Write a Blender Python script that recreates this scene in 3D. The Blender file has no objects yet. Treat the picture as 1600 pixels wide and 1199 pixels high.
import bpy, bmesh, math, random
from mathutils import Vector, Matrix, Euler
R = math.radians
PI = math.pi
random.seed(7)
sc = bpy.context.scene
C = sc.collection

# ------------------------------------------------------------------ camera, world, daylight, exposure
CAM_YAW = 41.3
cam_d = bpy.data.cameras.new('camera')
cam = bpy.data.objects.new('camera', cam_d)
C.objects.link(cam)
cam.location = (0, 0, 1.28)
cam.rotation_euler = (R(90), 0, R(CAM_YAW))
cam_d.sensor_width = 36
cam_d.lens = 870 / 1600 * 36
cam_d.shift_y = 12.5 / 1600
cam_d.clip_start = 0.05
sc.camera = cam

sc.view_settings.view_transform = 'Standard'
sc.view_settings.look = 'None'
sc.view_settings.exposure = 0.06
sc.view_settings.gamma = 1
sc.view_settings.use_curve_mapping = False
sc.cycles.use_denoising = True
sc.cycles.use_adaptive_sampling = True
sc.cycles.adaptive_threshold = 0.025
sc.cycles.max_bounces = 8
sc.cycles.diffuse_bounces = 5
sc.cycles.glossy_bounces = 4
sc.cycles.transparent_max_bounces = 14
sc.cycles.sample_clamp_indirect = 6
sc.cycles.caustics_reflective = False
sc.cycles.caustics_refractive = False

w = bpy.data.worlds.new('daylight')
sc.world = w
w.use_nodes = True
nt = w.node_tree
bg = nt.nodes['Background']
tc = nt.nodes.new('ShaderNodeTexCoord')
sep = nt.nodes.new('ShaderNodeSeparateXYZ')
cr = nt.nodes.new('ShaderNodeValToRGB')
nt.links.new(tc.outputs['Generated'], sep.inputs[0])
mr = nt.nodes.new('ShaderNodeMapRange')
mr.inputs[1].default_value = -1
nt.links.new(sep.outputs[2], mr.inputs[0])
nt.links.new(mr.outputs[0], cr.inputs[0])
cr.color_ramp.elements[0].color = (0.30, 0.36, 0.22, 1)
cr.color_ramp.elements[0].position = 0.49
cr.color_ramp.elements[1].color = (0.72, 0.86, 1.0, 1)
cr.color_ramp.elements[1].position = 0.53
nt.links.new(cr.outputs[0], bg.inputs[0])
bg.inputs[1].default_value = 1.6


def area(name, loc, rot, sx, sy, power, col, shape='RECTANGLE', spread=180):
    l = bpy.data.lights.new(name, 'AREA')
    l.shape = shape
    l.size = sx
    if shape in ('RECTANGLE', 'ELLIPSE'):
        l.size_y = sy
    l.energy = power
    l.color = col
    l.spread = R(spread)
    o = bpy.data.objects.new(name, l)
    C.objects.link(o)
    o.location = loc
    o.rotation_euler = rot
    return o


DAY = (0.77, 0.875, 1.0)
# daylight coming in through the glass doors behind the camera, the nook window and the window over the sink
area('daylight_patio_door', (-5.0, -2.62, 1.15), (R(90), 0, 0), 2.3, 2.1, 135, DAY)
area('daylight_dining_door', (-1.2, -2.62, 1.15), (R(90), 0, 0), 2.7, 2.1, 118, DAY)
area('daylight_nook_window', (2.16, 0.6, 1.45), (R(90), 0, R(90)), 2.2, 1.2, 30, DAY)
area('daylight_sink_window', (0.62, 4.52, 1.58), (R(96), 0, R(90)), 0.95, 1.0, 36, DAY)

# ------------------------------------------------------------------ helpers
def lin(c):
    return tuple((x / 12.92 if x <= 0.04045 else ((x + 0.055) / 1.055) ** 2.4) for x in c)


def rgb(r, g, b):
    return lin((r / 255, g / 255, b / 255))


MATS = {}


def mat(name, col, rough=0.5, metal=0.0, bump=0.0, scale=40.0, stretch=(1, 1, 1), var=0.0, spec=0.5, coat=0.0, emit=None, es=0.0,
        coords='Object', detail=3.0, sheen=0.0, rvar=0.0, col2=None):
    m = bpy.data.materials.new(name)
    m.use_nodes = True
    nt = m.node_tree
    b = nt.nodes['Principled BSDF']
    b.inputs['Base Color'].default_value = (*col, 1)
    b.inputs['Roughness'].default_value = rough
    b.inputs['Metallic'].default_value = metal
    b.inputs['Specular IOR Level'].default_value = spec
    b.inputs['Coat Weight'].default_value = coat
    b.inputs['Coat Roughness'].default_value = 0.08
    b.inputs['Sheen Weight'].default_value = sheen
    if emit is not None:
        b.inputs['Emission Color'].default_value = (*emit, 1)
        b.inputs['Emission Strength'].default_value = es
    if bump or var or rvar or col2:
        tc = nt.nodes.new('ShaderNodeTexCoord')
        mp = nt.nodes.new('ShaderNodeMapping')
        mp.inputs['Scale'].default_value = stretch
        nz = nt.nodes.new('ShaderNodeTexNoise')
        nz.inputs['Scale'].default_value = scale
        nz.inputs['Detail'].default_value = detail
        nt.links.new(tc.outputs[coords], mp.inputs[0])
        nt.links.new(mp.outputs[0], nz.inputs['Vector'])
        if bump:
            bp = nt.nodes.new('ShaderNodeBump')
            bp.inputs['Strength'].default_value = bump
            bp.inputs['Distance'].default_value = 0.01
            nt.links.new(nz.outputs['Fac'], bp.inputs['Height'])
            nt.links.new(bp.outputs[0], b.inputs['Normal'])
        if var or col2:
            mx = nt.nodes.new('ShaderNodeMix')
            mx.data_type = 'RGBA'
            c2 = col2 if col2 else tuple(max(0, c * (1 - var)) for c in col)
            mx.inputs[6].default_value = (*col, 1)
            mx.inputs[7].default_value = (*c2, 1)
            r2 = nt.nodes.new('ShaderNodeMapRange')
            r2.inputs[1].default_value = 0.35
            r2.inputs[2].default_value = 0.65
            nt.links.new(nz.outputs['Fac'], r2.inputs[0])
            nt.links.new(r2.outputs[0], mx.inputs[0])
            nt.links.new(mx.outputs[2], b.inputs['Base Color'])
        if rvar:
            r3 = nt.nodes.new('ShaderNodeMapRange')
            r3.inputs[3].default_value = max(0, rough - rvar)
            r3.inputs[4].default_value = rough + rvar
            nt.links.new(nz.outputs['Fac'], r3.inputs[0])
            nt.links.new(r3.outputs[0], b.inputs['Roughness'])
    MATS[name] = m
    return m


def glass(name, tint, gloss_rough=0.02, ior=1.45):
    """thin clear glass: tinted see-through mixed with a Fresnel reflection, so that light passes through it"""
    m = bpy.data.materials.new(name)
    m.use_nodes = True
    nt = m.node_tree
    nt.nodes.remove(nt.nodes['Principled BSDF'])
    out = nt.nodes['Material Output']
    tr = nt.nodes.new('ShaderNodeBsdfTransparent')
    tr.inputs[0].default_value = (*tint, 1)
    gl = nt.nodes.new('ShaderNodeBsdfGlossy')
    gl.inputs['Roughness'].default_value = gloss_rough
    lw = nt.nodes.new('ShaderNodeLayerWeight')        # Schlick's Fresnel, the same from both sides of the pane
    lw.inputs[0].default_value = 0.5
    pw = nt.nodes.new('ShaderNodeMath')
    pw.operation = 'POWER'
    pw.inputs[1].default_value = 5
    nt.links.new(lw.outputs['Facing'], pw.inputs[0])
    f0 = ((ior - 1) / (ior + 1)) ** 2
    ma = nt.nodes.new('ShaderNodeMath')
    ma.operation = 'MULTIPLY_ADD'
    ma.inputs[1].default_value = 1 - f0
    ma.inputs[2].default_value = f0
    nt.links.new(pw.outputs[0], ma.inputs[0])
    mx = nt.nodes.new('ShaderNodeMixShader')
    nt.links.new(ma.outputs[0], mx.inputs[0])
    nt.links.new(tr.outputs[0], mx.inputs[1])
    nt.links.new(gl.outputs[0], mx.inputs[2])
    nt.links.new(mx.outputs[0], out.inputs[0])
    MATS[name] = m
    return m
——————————
Retype only the lines running from the top of the listing to the line that holds "sc.camera = cam", both ends included.

Task output:
Write a Blender Python script that recreates this scene in 3D. The Blender file has no objects yet. Treat the picture as 1600 pixels wide and 1199 pixels high.
import bpy, bmesh, math, random
from mathutils import Vector, Matrix, Euler
R = math.radians
PI = math.pi
random.seed(7)
sc = bpy.context.scene
C = sc.collection

# ------------------------------------------------------------------ camera, world, daylight, exposure
CAM_YAW = 41.3
cam_d = bpy.data.cameras.new('camera')
cam = bpy.data.objects.new('camera', cam_d)
C.objects.link(cam)
cam.location = (0, 0, 1.28)
cam.rotation_euler = (R(90), 0, R(CAM_YAW))
cam_d.sensor_width = 36
cam_d.lens = 870 / 1600 * 36
cam_d.shift_y = 12.5 / 1600
cam_d.clip_start = 0.05
sc.camera = cam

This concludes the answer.